By: Hess Sahlollbey

If there’s one person you’re bound to run into every year at Toronto Comic Con, it’s “Fearless” Fred Kennedy. Whether he’s moderating panels or hosting a Q&A, this writer and long-time host on “102.1 the Edge” and “Teletoon At Night” is expanding his conquests across all media platforms.

Kennedy will soon be amping up his creative workload with another book this summer with a new imprint, Black Mask Studios. Warpath will be a collaboration with First Nations artist Kyle Charles. The comic deals with human trafficking and post-traumatic stress disorder.

“The area that I grew up in in Edmonton… the north-east end had a lot of prostitution and crime and the issues around human trafficking are pretty crazy,” said Kennedy.

“Human trafficking is disgusting and tragic that it doesn’t get more attention and First Nations communities are so much more susceptible to it and being in a position where I can tell a story that deals about this and soldiers with PTSD are two issues that both Kyle Charles and I are passionate about.”

Sitting amongst his peers from Chapterhouse Comics and from the Royal Academy of Illustration & Design, Kennedy spent the weekend meeting fans who have either heard him on the radio, seen him on TV or read the stories that he now crafts.

Kennedy grew up reading Lucky Luck and Tintin. After having read the Infinity Gauntlet, the Marvel Comics story that will be adapted to film later this year, Kennedy became obsessed with the medium.

“[I] didn’t even live in Canada until I was 12, but I’ve always loved science fiction and when we moved to Canada I read even more comics,” explained Kennedy.

After his brief time at King’s College in Nova Scotia, Kennedy moved to Toronto to work in radio, where in 2009 he launched his own independent comic book imprint: Big Sexy Comics.

Teuton, written by Kennedy and Illustrated by fellow Torontonian Adam Gorham, is the flagship book of Kennedy’s imprint with three volumes published so far.

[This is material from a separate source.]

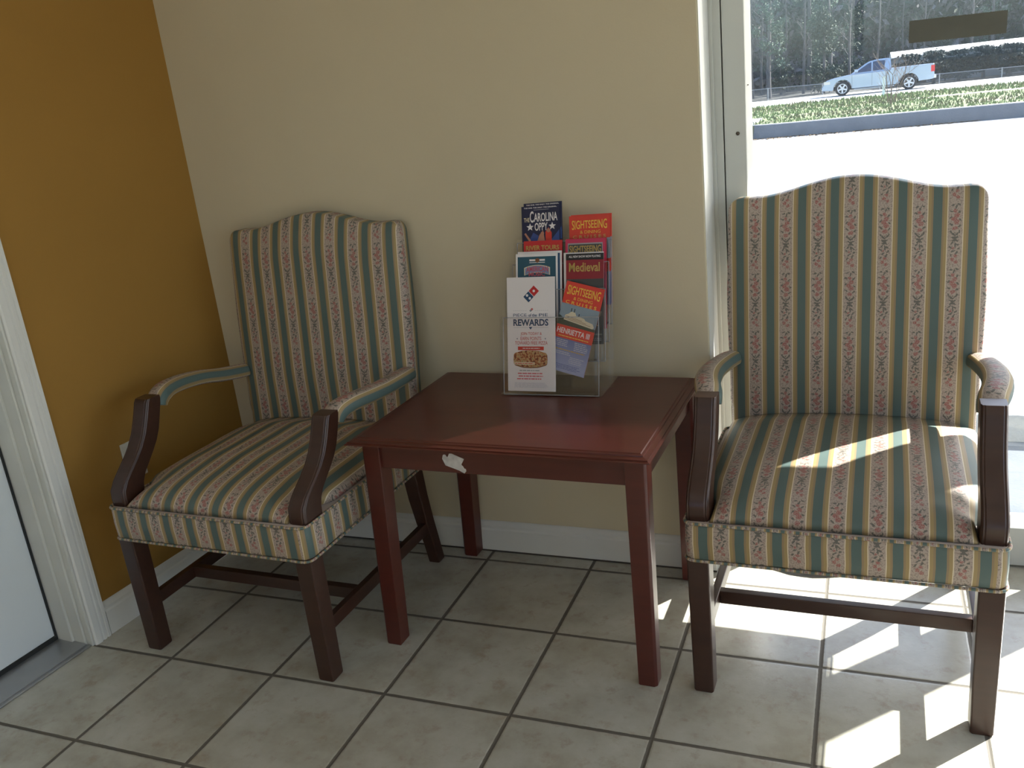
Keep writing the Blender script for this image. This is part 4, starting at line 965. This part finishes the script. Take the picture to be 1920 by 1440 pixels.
g = G(); g.box(-0.04, 0.12, 0.05, WD - 0.05, 0.36, 0.60); g.build('front_bumper', SILV, TR, bevel=0.03)
g = G(); g.box(0.03, 0.14, 0.45, WD - 0.45, 0.62, 0.86); g.build('grille', BLACK, TR, bevel=0.01)
g = G(); g.box(0.6, 5.6, 0.35, WD - 0.35, 0.30, 0.50); g.build('chassis', BLACK, TR)
g = G(); g.rings([[(1.60, y, 1.20), (2.36, y, 1.67), (2.40, y, 1.665), (1.66, y, 1.19)] for y in (0.32, WD - 0.32)]); 
g.v = [(x - 0.02, y, z + 0.012) for x, y, z in g.v]; g.build('windshield', TINT, TR)

# white roofed building and hedges, far right
bl_ = empty('long_shed', (2.6, 72, -0.45)); tag(bl_, 'long low white building glimpsed above the dark hedge', 'building')
g = G(); g.box(0.15, 17.8, 0.2, 9.8, 0, 1.88); g.build('wall', simple('grey_siding', (0.25, 0.27, 0.28), 0.7), bl_)
g = G(); g.rings([[(x, -0.1, 1.88), (x, 10.1, 1.88), (x, 5.0, 2.38), (x, -0.1, 1.95)] for x in (18.0, 0)]); g.build('roof', simple('white_roof_sheet', (0.8, 0.8, 0.8), 0.5), bl_)

LEAFC = {'pine': ((0.045, 0.085, 0.060), (0.085, 0.130, 0.085)), 'ever': ((0.022, 0.040, 0.030), (0.055, 0.075, 0.045)), 'hedge': ((0.014, 0.030, 0.030), (0.030, 0.050, 0.045)), 'brush': ((0.13, 0.12, 0.125), (0.20, 0.18, 0.19))}
LM = {k: simple('leaves_' + k, a, 0.85, col2=b, scale=1.5) for k, (a, b) in LEAFC.items()}
BARK = simple('grey_brown_bark', (0.07, 0.062, 0.062), 0.9, col2=(0.13, 0.12, 0.12), scale=3, stretch=(3, 3, 0.5))
def cards(fn, n, s0, s1, R_):
    g = G()
    for i in range(n):
        c = fn(R_); s = R_.uniform(s0, s1); a = Vector((R_.uniform(-1, 1), R_.uniform(-1, 1), R_.uniform(-1, 1))).normalized(); b = a.cross(Vector((R_.uniform(-1, 1), R_.uniform(-1, 1), R_.uniform(-1, 1)))).normalized()
        c = Vector(c); g.poly([c - a * s, c + b * s * 0.45, c + a * s, c - b * s * 0.45])
    return g
def ev_tree(seed, h, r, nm='evergreen_tree', mat='ever', n=2600):
    R_ = random.Random(seed); t = empty(nm)
    g = G(); g.tube([(0, 0, -0.2), (0.05, 0, h * 0.5), (0, 0.05, h * 0.95)], [0.14, 0.09, 0.02], 7); g.build('trunk', BARK, t)
    lobes = [(R_.uniform(0, 2 * PI), R_.uniform(0.05, 0.95)) for _ in range(26)]
    def f(R_):
        a, zz = R_.choice(lobes); k = (1 - zz) ** 0.6 * 0.85 + 0.12; rr = r * k * R_.uniform(0.2, 1.0)
        return (rr * math.cos(a) + R_.gauss(0, r * .16), rr * math.sin(a) + R_.gauss(0, r * .16), 0.15 + zz * h * 0.97 + R_.gauss(0, h * .035))
    cards(f, n, 0.07, 0.17, R_).build('foliage', LM[mat], t); return t
def pine(seed, h, lean=0.2):
    R_ = random.Random(seed); t = empty('pine_tree'); g = G()
    pts = [(lean * (k / 8) ** 2 + 0.06 * math.sin(k + seed), 0.05 * math.cos(k * 1.3 + seed), -0.2 + h * k / 8) for k in range(9)]
    g.tube(pts, [0.20 - 0.018 * k for k in range(9)], 8); 
    for q in range(16):
        z = h * R_.uniform(0.12, 0.95); a = R_.uniform(0, 2 * PI); L_ = R_.uniform(0.7, 1.5)
        g.tube([(0.03, 0, z), (L_ * .5 * math.cos(a), L_ * .5 * math.sin(a), z + 0.3), (L_ * math.cos(a), L_ * math.sin(a), z + R_.uniform(0.2, 0.8))], [0.035, 0.02, 0.008], 5)
    g.build('trunk', BARK, t)
    cl = [(R_.uniform(0, 2 * PI), R_.uniform(0.3, 1.25), h * R_.uniform(0.16, 1.0)) for _ in range(34)]
    def f(R_):
        a, rr, z = R_.choice(cl); return (rr * math.cos(a) + R_.gauss(0, .2), rr * math.sin(a) + R_.gauss(0, .2), z + R_.gauss(0, .22))
    cards(f, 2600, 0.07, 0.17, R_).build('foliage', LM['pine'], t); return t
def bare_tree(seed, h):
    R_ = random.Random(seed); t = empty('bare_tree'); g = G(); pts = [(0.1 * math.sin(k * .8 + seed), 0.08 * math.cos(k), -0.2 + h * k / 6) for k in range(7)]
    g.tube(pts, [0.13 - 0.016 * k for k in range(7)], 7); 
    for q in range(16):
        k = R_.uniform(0.15, 0.95); z = h * k; a = R_.uniform(0, 2 * PI); branch(g, Vector((0.05, 0, z)), Vector((math.cos(a), math.sin(a), 0.9)).normalized(), R_.uniform(0.9, 1.5), 0.03, 2, R_)
    g.build('trunk', BARK, t); return t
evs = [ev_tree(31, 4.6, 1.45, n=3600), ev_tree(32, 6.5, 1.5, n=4200), ev_tree(33, 3.4, 1.4, n=3000)]
pines = [pine(41, 13), pine(42, 15, -0.3)]; bares = [bare_tree(51, 9.0), bare_tree(52, 11.0)]
hed = [ev_tree(61, 2.0, 1.6, 'hedge_shrub', 'hedge', 5200), ev_tree(62, 2.1, 1.6, 'hedge_shrub', 'hedge', 5200)]
R_ = random.Random(12)
def putall(protos, spots, label, cat, group):
    used = set()
    for i, (x, y, sc) in enumerate(spots):
        k = i % len(protos)
        o = protos[k] if k not in used else copy_tree(protos[k]); used.add(k)
        o.location = (x, y, -0.46 + max(0, (y - 66)) * 0.006); o.rotation_euler = (0, 0, R_.uniform(0, 6.28)); o.scale = (sc, sc, sc)
        tag(o, label, cat, group)
grid = []
for rw in range(6):
    for cl_ in range(9):
        grid.append((-13.0 + 3.7 * cl_ + (1.85 if rw % 2 else 0) + R_.uniform(-.25, .25), 70.5 + 3.75 * rw + R_.uniform(-.2, .2), (rw * 5 + cl_ * 2 + (cl_ * rw) % 3) % 3))
grid = [g_ for g_ in grid if not (g_[0] > 1.0 and g_[1] < 84)]     # the long building stands there
putall(evs, [(x, y, R_.uniform(0.8, 0.98)) for x, y, k in grid if k == 0], 'dark evergreen tree in the understory of the woods beyond the fence', 'tree', 'evergreens in the woods')
putall(pines, [(x, y, R_.uniform(0.85, 1.0)) for x, y, k in grid if k == 1], 'tall straight pine in the woods beyond the fence', 'tree', 'pines in the woods')
putall(bares, [(x, y, R_.uniform(0.8, 1.0)) for x, y, k in grid if k == 2], 'leafless grey trunked tree in the woods beyond the fence', 'tree', 'bare trees in the woods')
putall(hed, [(3.7 + 1.55 * i, 69.0 + R_.uniform(-.4, .4), R_.uniform(0.92, 1.0)) for i in range(9)], 'dark rounded hedge shrub in front of the long white building', 'shrub', 'hedge in front of the white building')
# dense thicket behind, uncountable
R_ = random.Random(77)
def thick(R_):
    x = R_.uniform(-48, 34); y = R_.uniform(94, 104); z = -0.4 + 15 * R_.random() ** 1.25; return (x, y, z)
g = cards(thick, 38000, 0.2, 0.66, R_); g2 = cards(thick, 1, .1, .2, R_)
for i in range(len(g.f)): g.m[i] = 1 if noise.noise(Vector(g.v[g.f[i][0]]) * 0.35) > 0.05 else 0
o = g.build('woodland_thicket', [LM['ever'], LM['brush']]); tag(o, 'dense dim thicket of leaves and brush deep in the woods', 'thicket', kind='stuff')
g = G(); g.rings([[(x, 107 + 2 * math.sin(x * 0.2), -0.6), (x, 107 + 2 * math.sin(x * .2), 14 + 2 * noise.noise(Vector((x * .3, 0, 0)))), (x, 109, 14), (x, 109, -0.6)] for x in range(-70, 60, 2)][::-1])
o = g.build('forest_backdrop', outdoor_mat('deep_forest', [(0.35, (0.02, 0.03, 0.025)), (0.5, (0.05, 0.06, 0.05)), (0.7, (0.11, 0.11, 0.10))], 1.4, 0.95, 0.8, 2.0, 0.5)); tag(o, kind='structure')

Gorham has worked as the artist for Marvel’s Rocket Raccoon and on the New Mutants amongst other projects. In Teuton, the illustrator brings a medieval fantasy set in the Baltic crusades to life.

Soon after the release of Teuton in the fall of 2010, Teletoon launched a week-night block labeled Fred at Night, a role that he had up until 2016.

 

While he still hosts a daily show on CFNY 102.1, Kennedy is currently working on The Fourth Planet which diverges from medieval fantasy and ventures into space odyssey à la Star Trek and Battle Star Galactica.

The Fourth Planet was first published as a web comic with illustrator Miko Maciaszek. It was then picked up by Canadian publisher, Chapterhouse comics. Inspired by a childhood spent on watching Franco-Belgian cartoon Ulysses 31, the team of Kennedy and Maciaszek now tell the story of the survivors who crash-land on a foreign planet.

Comics serve as the perfect outlet for Maciaszek as he renders the kind of cosmic monsters and aliens that can only be done in a medium where the only limits are the creators’ imaginations. This is further amplified by the vibrant colors that serve to elevate the final product to even greater levels that yearn to be adapted to cinema or videogames.

With no end in sight or drop in quality in a market that is becoming increasingly dominated by the big two: DC and Marvel, Kennedy’s books are as polished as can be.

Kennedy and contemporaries at Chapterhouse comics continue to produce tales that can go toe-to-toe with the mainstream publications of Marvel and DC.